Investor: An insiders guide to the market
After spending most of October in the doldrums, the British equity market sprang back into life earlier this week in response to a new wave of merger and acquisition (M&A) activity.
By far the biggest of these was the agreed bid by Telefónica of Spain for O2. If the deal is successfully completed, it would make Telefónica the second largest quoted international telecom group by market capitalisation, just behind Vodafone.
The price offered of 200p per O2 share in cash puts a value of £17.7 billion (€26 billion) on the takeover. This makes it the second biggest cash deal in the past 10 years, behind the Cingular acquisition of AT&T Wireless in the US.
Other British companies where approaches have been made include the shipping company P&O, the glass manufacturer Pilkington and the construction company Mowlem.
Shares in football clubs have also come under the spotlight with the announcement by Aston Villa that it had received an approach from a syndicate that includes several Irish businessmen. According to Dealogic, the data provider, 512 deals worth £67.4 billion have been announced so far this year in the UK, which is the highest figure since 2000.

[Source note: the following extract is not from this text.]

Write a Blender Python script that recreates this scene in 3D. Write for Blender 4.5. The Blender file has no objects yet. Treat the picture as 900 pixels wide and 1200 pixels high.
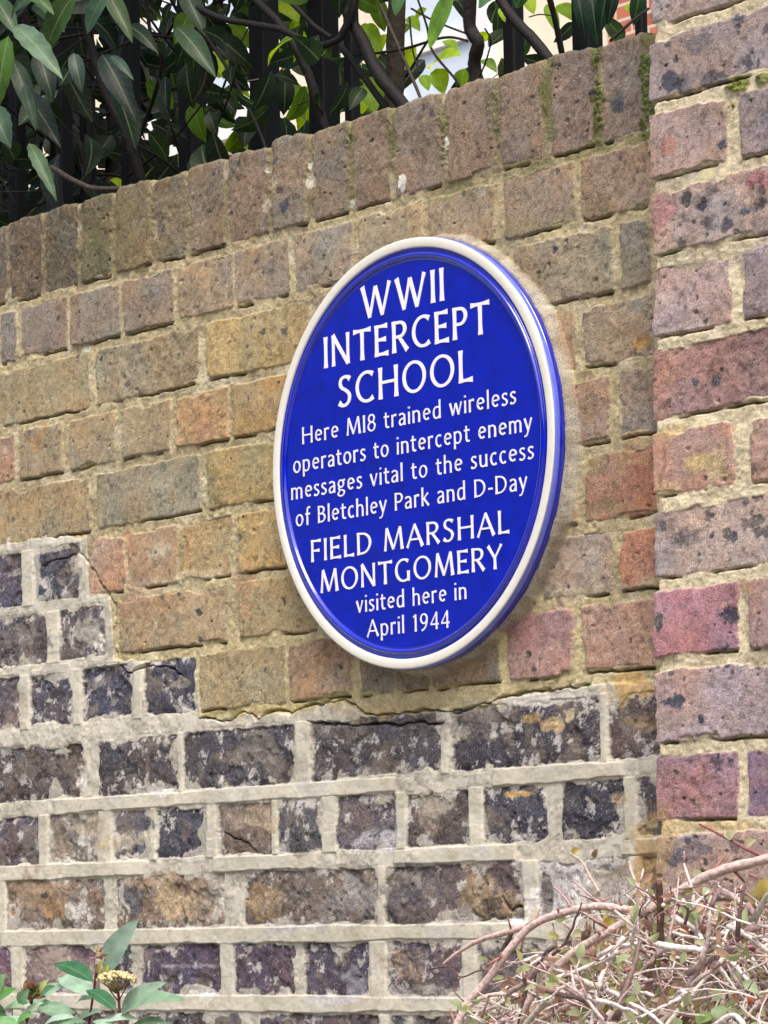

This surge in M&A activity is at least partly explained by a big improvement in the balance sheets of European companies over the past three years. Successful restructuring and cost control have enabled many European companies to amass large amounts of cash on their balance sheets.

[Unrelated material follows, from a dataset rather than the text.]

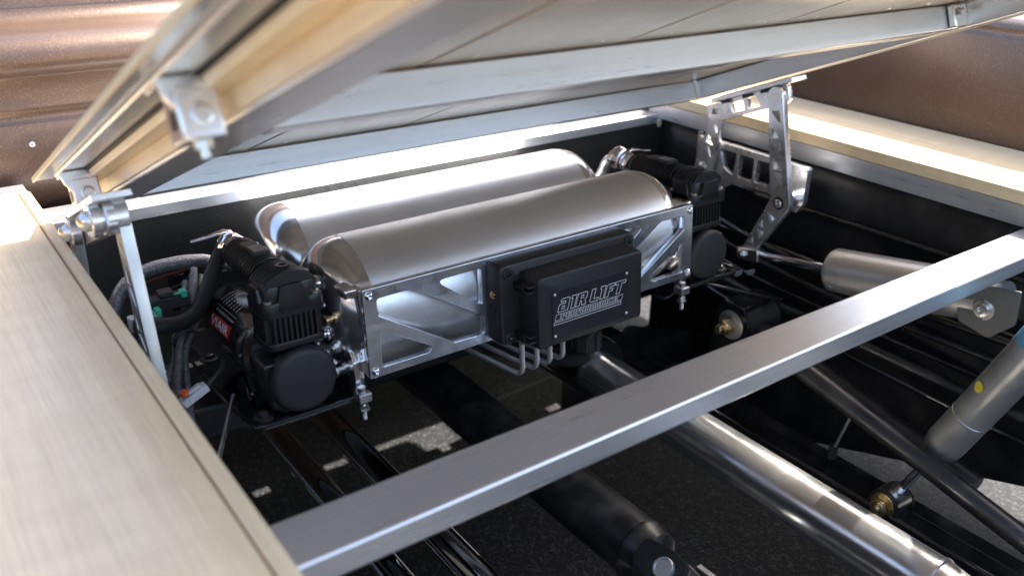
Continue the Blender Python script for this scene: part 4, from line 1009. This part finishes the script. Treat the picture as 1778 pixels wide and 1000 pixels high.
# right inner fender liner and wheel tub
ft = thing('inner_fender', 'black inner wheel housing below the right rail', 'fender')
prof = []
bm = BM(); rows = []
N = 40
for i in range(N+1):
    y = 1.46-(1.46+.5)*i/N
    c_, R_ = .46, .5
    dd = (y-c_)/R_
    zb = max(-.66, min(-.40, -.474-(y-.506)*.345))
    rows.append([bm.verts.new((1.489, y, -.0095)), bm.verts.new((1.492, y, -.10)), bm.verts.new((1.496, y, -.11)), bm.verts.new((1.5, y, -.2)), bm.verts.new((1.512, y, -.215)), bm.verts.new((1.512, y, zb)), bm.verts.new((1.6, y, zb-.004))])
for a_, b_ in zip(rows, rows[1:]):
    for k in range(6): bm.faces.new((a_[k], a_[k+1], b_[k+1], b_[k]))
o = obj('fender_wall', bm, 'blacksatin', ft, ang=30); md = o.modifiers.new('s', 'SOLIDIFY'); md.thickness = .003
for z, r in ((-.105, .006), (-.207, .007)):
    bm = BM(); tube(bm, spline([(1.488, -.4, z), (1.488, .6, z+.004), (1.488, 1.1, z-.004), (1.488, 1.44, z)], 8), r, 10); obj('pressed_rib', bm, 'blackgloss', ft)
ft2 = thing('inner_fender', 'black inner bed wall below the left rail', 'fender')
bm = BM(); box(bm, .118, .130, -.5, 1.46, -.62, -.0095); obj('fender_wall', bm, 'blacksatin', ft2)
# wiring harness strands along the right wall
for i in range(5):
    hose('wiring_loom', ['black cable run along the right inner wall, top strand', 'black cable below the top strand on the right inner wall', 'thin black cable sagging in the middle of the right inner wall', 'thick black loom low on the right inner wall', 'lowest black cable on the right inner wall'][i], 'cable',
         [(1.46-.012*i, 1.42, -.15-.03*i), (1.455-.01*i, 1.15, -.19-.035*i), (1.45-.008*i, .9, -.21-.03*i), (1.455, .6, -.20-.04*i), (1.46, .2, -.17-.05*i)], (.008, .006, .004, .011, .006)[i], 'blacksatin' if i % 2 else 'blackgloss', local=False, group='cables on the right inner wall', wob=.01)
# two pale clips on the right
for x, y, l in ((1.30, 1.045, 'left'), (1.325, 1.035, 'right')):
    me = plate_mesh([fillet([(0, 0), (.026, .0), (.024, -.008), (.008, -.010)], .001)], .004, .0004); me.transform(frame_mx((x, y, -.205), (.97, -.05, .0), (0, .3, .95)))
    o = obj('cable_clip', me, 'alu_cast'); tag(o, 'pale flat cable clip under the lift rod, the %s one of the pair' % l, 'clip', 'pair of pale clips')

# left wiring: connectors, sleeves, plug, rod
cn = local_thing('wiring_connector', 'black plug with green latch, upper one between the linkage and the left compressor', 'connector', (.293, .25, .028), 'green latched plugs')
bm = BM(); box(bm, -.03, .03, -.012, .012, -.01, .01); obj('connector_body', bm, 'plastic', cn, .002)
bm = BM(); box(bm, .004, .024, -.013, -.006, .0105, .0125); box(bm, .018, .027, -.013, .002, .004, .014); obj('latch', bm, 'green', cn, .001)
bm = BM(); box(bm, -.012, .008, -.014, .010, .0105, .018); obj('cover', bm, 'plastic', cn, .0015)
cn2 = local_thing('wiring_connector', 'pale plug with green latch, lower one between the linkage and the left compressor', 'connector', (.262, .23, .022), 'green latched plugs')
bm = BM(); box(bm, -.03, .012, -.011, .011, -.018, .002); obj('connector_body', bm, 'whiteplastic', cn2, .002)
bm = BM(); box(bm, -.02, .010, -.010, -.003, .0025, .0045); box(bm, .006, .014, -.011, .004, -.004, .008); obj('latch', bm, 'green', cn2, .001)
for i, (dx, dz) in enumerate(((0, 0), (.012, -.004), (-.012, -.008), (.004, .010))):
    hose('braided_cable', ['braided black cable sleeve in the bundle by the left rail, front strand', 'second braided cable sleeve of the bundle by the left rail', 'lowest braided cable sleeve of the bundle by the left rail', 'top braided cable sleeve of the bundle by the left rail'][i], 'cable',
         [(.345+dx, .29, .045+dz), (.325+dx, .25, .010+dz), (.303+dx, .23, -.016+dz), (.285+dx*.6, .2, -.035+dz), (.262+dx*1.4, .16, -.07+dz), (.235+dx*2, .1, -.13+dz)], .0055, 'sleeve', group='braided cable bundle', wob=.04)
hose('cable_tie', 'black cable tie round the braided bundle', 'cable tie', [(.282, .213, -.018), (.30, .212, -.008), (.318, .213, -.016), (.312, .213, -.034), (.288, .21, -.034), (.281, .213, -.02)], .0022, 'plastic', k=4)
wp = local_thing('white_plug', 'small white plug with orange seal below the left rail edge', 'connector', (.272, .1, -.058))
bm = BM(); mx = Matrix.Rotation(radians(-25), 4, 'Y'); box(bm, -.02, .02, -.008, .008, -.006, .006, mx); obj('plug_body', bm, 'whiteplastic', wp, .002)
bm = BM(); mx = Matrix.Rotation(radians(-25), 4, 'Y'); box(bm, -.006, .014, -.004, .004, .006, .010, mx); obj('latch', bm, 'whiteplastic', wp, .001)
bm = BM(); lathe(bm, (-.012, 0, .004), (-.3, 0, 1), [(0, .006), (.006, .006), (.006, 0)], 14); obj('seal', bm, 'orange', wp)
bm = BM(); tube(bm, spline([(.018, 0, .008), (.035, .005, .018), (.05, .02, .02), (.06, .06, .015)], 6), .0035, 8); obj('lead', bm, 'rubber', wp)
bm = BM(); cyl(bm, (.24, .95, -.2), (.335, 1.13, -.192), .0035, n=14); tag(obj('gray_rod', bm, 'alu_cast'), 'thin grey rod rising under the left compressor tray', 'rod')
hose('bed_wall_wire', 'dark red wire arching behind the left compressor', 'wire', [(.40, .31, .048), (.345, .31, .050), (.28, .31, .042), (.22, .3, .015)], .002, 'red_lead')
hose('bed_wall_wire', 'black wire arching just below the dark red one behind the left compressor', 'wire', [(.40, .3, .036), (.34, .3, .032), (.28, .3, .018), (.21, .29, -.02)], .003, 'rubber')
hb_ = local_thing('slotted_tab', 'black sheet tab with a hole behind the left compressor motor', 'bracket', (.335, .32, .045))
me = plate_mesh([fillet([(-.02, -.06), (.02, -.06), (.02, .02), (-.02, .02)], .004), [(.0+.0045*cos(2*pi*i/12), .0045*sin(2*pi*i/12)) for i in range(12)]], .003, .0004); me.transform(frame_mx((0, 0, 0), (1, 0, 0), (0, 0, 1))); obj('tab_plate', me, 'blackgloss', hb_)
# small threaded sensor rod by the shock
bm = BM(); cyl(bm, (1.31, .765, -.46), (1.325, .75, -.375), .003, n=10); o = obj('sensor_link', bm, 'zinc'); tag(o, 'short thin sensor link standing on the chassis rail behind the suspension bar', 'link rod')
bm = BM(); cyl(bm, (0, 0, -.012), (0, 0, .012), .0085, n=14); e_ = obj('rubber_end', bm, 'rubber', o); e_.location = (1.309, .766, -.468)
e2 = e_.copy(); COL.objects.link(e2); e2.location = (1.327, .748, -.372)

Some of this cash is going into shareholders' pockets by way of higher dividends and share buybacks. Some of it is being used by acquisitive chief executives and boards to acquire other companies.
This recent bout of takeover activity does not have any direct implications for the Irish market. However, it has brought a number of quoted companies into the spotlight. The approach by Dubai Ports for P&O has relevance to Irish Continental Group (ICG).
P&O is now primarily an owner of ports as a result of a restructuring programme begun in 1999. The company's container ports generate virtually all of its profits and absorb the bulk of investment spending. As such, the eventual price paid does not have direct relevance for the valuation of ICG.
However, given that Dubai Ports is mainly interested in the ports assets, a successful takeover could lead to the eventual divestment of P&O's ferry operations, which could be of interest to ICG.
ICG's share price has under-performed the Iseq index by 15 per cent this year due to difficult trading conditions and labour relations problems.
If the company can resolve its labour relations issues, the potential for corporate action could then lead to an improvement in investor sentiment towards the stock.
Heavy buying of Eircom shares during its rights issue offer period led to speculation that Swisscom was preparing to bid for the company. As it turned out, an Australian-based investment company Babcock & Brown invested in Eircom as a long-term portfolio investment.
As a result, the share price came off the boil, but when the news of a fresh approach from Swisscom broke on Wednesday, it sent the shares up to €2.44. They have come back somewhat since as the market remains unsure as to the timing of any bid, or whether one will actually materialise, given Swisscom's involvement in the bidding for TDC, the Danish telco. In addition, the Swiss have been to the altar several times in the past few years, but failed to get married.
Investor's view is that Eircom was fully valued on strict investment grounds at €2. At that price, Eircom traded on a price earnings multiple of 12.5 and offered a dividend yield of 5.6 per cent.
Although total earnings will grow over the next two years, earnings per share are forecast to decline because of the big increase in shares issued to fund the Meteor acquisition.
In addition, the fact that the second-largest player in the Irish mobile market now has a new owner could make it more difficult for Meteor to achieve its targeted market share gains.
The news that Swisscom now appears prepared to pay well above the €2 level for Eircom supports the view that the current high volume of European M&A activity will continue to have a positive impact on the Irish market for the foreseeable future.